> [SUPPLIED INFORMATION]:
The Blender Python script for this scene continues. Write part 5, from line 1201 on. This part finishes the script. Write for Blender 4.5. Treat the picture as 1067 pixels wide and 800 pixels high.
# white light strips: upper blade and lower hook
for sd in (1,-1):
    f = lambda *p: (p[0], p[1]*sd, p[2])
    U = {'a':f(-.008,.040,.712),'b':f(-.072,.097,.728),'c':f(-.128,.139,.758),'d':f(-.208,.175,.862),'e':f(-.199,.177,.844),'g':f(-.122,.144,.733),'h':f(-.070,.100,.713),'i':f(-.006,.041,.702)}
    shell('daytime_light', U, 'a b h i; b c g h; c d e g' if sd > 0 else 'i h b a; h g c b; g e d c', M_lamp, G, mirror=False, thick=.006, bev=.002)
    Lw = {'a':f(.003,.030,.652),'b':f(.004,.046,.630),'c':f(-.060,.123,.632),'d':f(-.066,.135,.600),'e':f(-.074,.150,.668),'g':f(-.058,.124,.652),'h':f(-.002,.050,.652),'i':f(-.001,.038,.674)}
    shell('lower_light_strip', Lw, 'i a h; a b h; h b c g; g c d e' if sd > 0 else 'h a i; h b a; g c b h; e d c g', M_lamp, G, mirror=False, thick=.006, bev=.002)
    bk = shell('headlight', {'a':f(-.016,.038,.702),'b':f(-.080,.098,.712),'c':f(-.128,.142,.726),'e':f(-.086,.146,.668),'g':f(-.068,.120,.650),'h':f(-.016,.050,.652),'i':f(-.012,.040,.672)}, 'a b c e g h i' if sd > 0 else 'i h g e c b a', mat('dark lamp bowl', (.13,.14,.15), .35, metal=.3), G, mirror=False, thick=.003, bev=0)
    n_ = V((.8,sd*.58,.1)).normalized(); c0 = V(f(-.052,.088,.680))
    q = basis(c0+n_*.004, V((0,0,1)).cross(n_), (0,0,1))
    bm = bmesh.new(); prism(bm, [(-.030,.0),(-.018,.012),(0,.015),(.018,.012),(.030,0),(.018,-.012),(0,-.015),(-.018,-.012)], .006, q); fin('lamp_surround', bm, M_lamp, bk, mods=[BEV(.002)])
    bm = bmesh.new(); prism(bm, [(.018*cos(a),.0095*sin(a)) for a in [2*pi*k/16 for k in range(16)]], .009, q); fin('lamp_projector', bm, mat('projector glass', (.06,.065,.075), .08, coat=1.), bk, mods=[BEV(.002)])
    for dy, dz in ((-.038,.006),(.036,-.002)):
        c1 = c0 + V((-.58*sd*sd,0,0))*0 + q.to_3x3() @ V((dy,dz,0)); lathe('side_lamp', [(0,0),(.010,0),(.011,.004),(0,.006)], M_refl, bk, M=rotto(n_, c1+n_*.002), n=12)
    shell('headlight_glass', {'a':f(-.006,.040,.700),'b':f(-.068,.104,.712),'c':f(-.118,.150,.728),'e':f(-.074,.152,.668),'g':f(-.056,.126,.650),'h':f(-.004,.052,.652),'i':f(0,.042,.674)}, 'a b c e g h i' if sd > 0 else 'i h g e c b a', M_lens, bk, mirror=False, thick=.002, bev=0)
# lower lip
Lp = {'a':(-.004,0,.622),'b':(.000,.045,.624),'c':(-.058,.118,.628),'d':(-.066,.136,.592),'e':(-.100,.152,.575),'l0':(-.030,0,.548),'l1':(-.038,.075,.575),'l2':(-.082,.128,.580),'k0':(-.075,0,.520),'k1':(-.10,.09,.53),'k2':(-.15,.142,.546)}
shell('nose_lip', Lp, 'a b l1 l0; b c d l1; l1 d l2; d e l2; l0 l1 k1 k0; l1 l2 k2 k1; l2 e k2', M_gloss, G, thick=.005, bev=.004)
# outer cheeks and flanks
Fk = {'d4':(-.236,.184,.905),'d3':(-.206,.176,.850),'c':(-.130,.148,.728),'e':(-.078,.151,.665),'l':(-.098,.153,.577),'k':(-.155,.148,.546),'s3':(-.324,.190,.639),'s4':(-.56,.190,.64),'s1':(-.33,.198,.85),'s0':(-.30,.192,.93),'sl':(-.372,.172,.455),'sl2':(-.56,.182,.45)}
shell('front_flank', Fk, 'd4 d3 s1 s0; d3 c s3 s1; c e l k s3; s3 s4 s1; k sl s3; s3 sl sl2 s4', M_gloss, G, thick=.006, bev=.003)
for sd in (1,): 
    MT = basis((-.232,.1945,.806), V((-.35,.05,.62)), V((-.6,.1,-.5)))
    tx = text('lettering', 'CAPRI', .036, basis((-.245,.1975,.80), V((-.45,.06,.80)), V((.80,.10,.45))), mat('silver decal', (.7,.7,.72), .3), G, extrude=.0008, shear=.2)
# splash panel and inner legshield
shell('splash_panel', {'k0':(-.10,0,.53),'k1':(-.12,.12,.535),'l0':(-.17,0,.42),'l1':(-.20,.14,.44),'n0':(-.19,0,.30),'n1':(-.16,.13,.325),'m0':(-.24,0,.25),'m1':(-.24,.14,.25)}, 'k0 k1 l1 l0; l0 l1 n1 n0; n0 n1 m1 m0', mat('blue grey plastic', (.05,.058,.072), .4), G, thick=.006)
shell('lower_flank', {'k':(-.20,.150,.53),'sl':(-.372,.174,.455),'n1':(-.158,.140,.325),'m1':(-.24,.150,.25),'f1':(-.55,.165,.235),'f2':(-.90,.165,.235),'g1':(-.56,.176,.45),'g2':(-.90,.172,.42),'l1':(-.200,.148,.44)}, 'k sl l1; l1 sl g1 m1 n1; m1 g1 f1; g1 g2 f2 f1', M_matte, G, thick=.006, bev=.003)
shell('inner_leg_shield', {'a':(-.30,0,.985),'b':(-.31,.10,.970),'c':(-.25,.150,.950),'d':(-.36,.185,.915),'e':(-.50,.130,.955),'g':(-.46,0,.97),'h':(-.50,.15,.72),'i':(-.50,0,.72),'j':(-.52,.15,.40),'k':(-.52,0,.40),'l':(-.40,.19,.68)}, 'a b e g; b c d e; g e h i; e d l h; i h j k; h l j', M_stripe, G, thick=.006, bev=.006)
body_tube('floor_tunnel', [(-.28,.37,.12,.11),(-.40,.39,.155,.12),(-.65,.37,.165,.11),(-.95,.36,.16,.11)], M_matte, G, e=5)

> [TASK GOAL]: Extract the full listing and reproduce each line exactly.

> [COMPLETE OUTPUT]:
The Blender Python script for this scene continues. Write part 5, from line 1201 on. This part finishes the script. Write for Blender 4.5. Treat the picture as 1067 pixels wide and 800 pixels high.
# white light strips: upper blade and lower hook
for sd in (1,-1):
    f = lambda *p: (p[0], p[1]*sd, p[2])
    U = {'a':f(-.008,.040,.712),'b':f(-.072,.097,.728),'c':f(-.128,.139,.758),'d':f(-.208,.175,.862),'e':f(-.199,.177,.844),'g':f(-.122,.144,.733),'h':f(-.070,.100,.713),'i':f(-.006,.041,.702)}
    shell('daytime_light', U, 'a b h i; b c g h; c d e g' if sd > 0 else 'i h b a; h g c b; g e d c', M_lamp, G, mirror=False, thick=.006, bev=.002)
    Lw = {'a':f(.003,.030,.652),'b':f(.004,.046,.630),'c':f(-.060,.123,.632),'d':f(-.066,.135,.600),'e':f(-.074,.150,.668),'g':f(-.058,.124,.652),'h':f(-.002,.050,.652),'i':f(-.001,.038,.674)}
    shell('lower_light_strip', Lw, 'i a h; a b h; h b c g; g c d e' if sd > 0 else 'h a i; h b a; g c b h; e d c g', M_lamp, G, mirror=False, thick=.006, bev=.002)
    bk = shell('headlight', {'a':f(-.016,.038,.702),'b':f(-.080,.098,.712),'c':f(-.128,.142,.726),'e':f(-.086,.146,.668),'g':f(-.068,.120,.650),'h':f(-.016,.050,.652),'i':f(-.012,.040,.672)}, 'a b c e g h i' if sd > 0 else 'i h g e c b a', mat('dark lamp bowl', (.13,.14,.15), .35, metal=.3), G, mirror=False, thick=.003, bev=0)
    n_ = V((.8,sd*.58,.1)).normalized(); c0 = V(f(-.052,.088,.680))
    q = basis(c0+n_*.004, V((0,0,1)).cross(n_), (0,0,1))
    bm = bmesh.new(); prism(bm, [(-.030,.0),(-.018,.012),(0,.015),(.018,.012),(.030,0),(.018,-.012),(0,-.015),(-.018,-.012)], .006, q); fin('lamp_surround', bm, M_lamp, bk, mods=[BEV(.002)])
    bm = bmesh.new(); prism(bm, [(.018*cos(a),.0095*sin(a)) for a in [2*pi*k/16 for k in range(16)]], .009, q); fin('lamp_projector', bm, mat('projector glass', (.06,.065,.075), .08, coat=1.), bk, mods=[BEV(.002)])
    for dy, dz in ((-.038,.006),(.036,-.002)):
        c1 = c0 + V((-.58*sd*sd,0,0))*0 + q.to_3x3() @ V((dy,dz,0)); lathe('side_lamp', [(0,0),(.010,0),(.011,.004),(0,.006)], M_refl, bk, M=rotto(n_, c1+n_*.002), n=12)
    shell('headlight_glass', {'a':f(-.006,.040,.700),'b':f(-.068,.104,.712),'c':f(-.118,.150,.728),'e':f(-.074,.152,.668),'g':f(-.056,.126,.650),'h':f(-.004,.052,.652),'i':f(0,.042,.674)}, 'a b c e g h i' if sd > 0 else 'i h g e c b a', M_lens, bk, mirror=False, thick=.002, bev=0)
# lower lip
Lp = {'a':(-.004,0,.622),'b':(.000,.045,.624),'c':(-.058,.118,.628),'d':(-.066,.136,.592),'e':(-.100,.152,.575),'l0':(-.030,0,.548),'l1':(-.038,.075,.575),'l2':(-.082,.128,.580),'k0':(-.075,0,.520),'k1':(-.10,.09,.53),'k2':(-.15,.142,.546)}
shell('nose_lip', Lp, 'a b l1 l0; b c d l1; l1 d l2; d e l2; l0 l1 k1 k0; l1 l2 k2 k1; l2 e k2', M_gloss, G, thick=.005, bev=.004)
# outer cheeks and flanks
Fk = {'d4':(-.236,.184,.905),'d3':(-.206,.176,.850),'c':(-.130,.148,.728),'e':(-.078,.151,.665),'l':(-.098,.153,.577),'k':(-.155,.148,.546),'s3':(-.324,.190,.639),'s4':(-.56,.190,.64),'s1':(-.33,.198,.85),'s0':(-.30,.192,.93),'sl':(-.372,.172,.455),'sl2':(-.56,.182,.45)}
shell('front_flank', Fk, 'd4 d3 s1 s0; d3 c s3 s1; c e l k s3; s3 s4 s1; k sl s3; s3 sl sl2 s4', M_gloss, G, thick=.006, bev=.003)
for sd in (1,): 
    MT = basis((-.232,.1945,.806), V((-.35,.05,.62)), V((-.6,.1,-.5)))
    tx = text('lettering', 'CAPRI', .036, basis((-.245,.1975,.80), V((-.45,.06,.80)), V((.80,.10,.45))), mat('silver decal', (.7,.7,.72), .3), G, extrude=.0008, shear=.2)
# splash panel and inner legshield
shell('splash_panel', {'k0':(-.10,0,.53),'k1':(-.12,.12,.535),'l0':(-.17,0,.42),'l1':(-.20,.14,.44),'n0':(-.19,0,.30),'n1':(-.16,.13,.325),'m0':(-.24,0,.25),'m1':(-.24,.14,.25)}, 'k0 k1 l1 l0; l0 l1 n1 n0; n0 n1 m1 m0', mat('blue grey plastic', (.05,.058,.072), .4), G, thick=.006)
shell('lower_flank', {'k':(-.20,.150,.53),'sl':(-.372,.174,.455),'n1':(-.158,.140,.325),'m1':(-.24,.150,.25),'f1':(-.55,.165,.235),'f2':(-.90,.165,.235),'g1':(-.56,.176,.45),'g2':(-.90,.172,.42),'l1':(-.200,.148,.44)}, 'k sl l1; l1 sl g1 m1 n1; m1 g1 f1; g1 g2 f2 f1', M_matte, G, thick=.006, bev=.003)
shell('inner_leg_shield', {'a':(-.30,0,.985),'b':(-.31,.10,.970),'c':(-.25,.150,.950),'d':(-.36,.185,.915),'e':(-.50,.130,.955),'g':(-.46,0,.97),'h':(-.50,.15,.72),'i':(-.50,0,.72),'j':(-.52,.15,.40),'k':(-.52,0,.40),'l':(-.40,.19,.68)}, 'a b e g; b c d e; g e h i; e d l h; i h j k; h l j', M_stripe, G, thick=.006, bev=.006)
body_tube('floor_tunnel', [(-.28,.37,.12,.11),(-.40,.39,.155,.12),(-.65,.37,.165,.11),(-.95,.36,.16,.11)], M_matte, G, e=5)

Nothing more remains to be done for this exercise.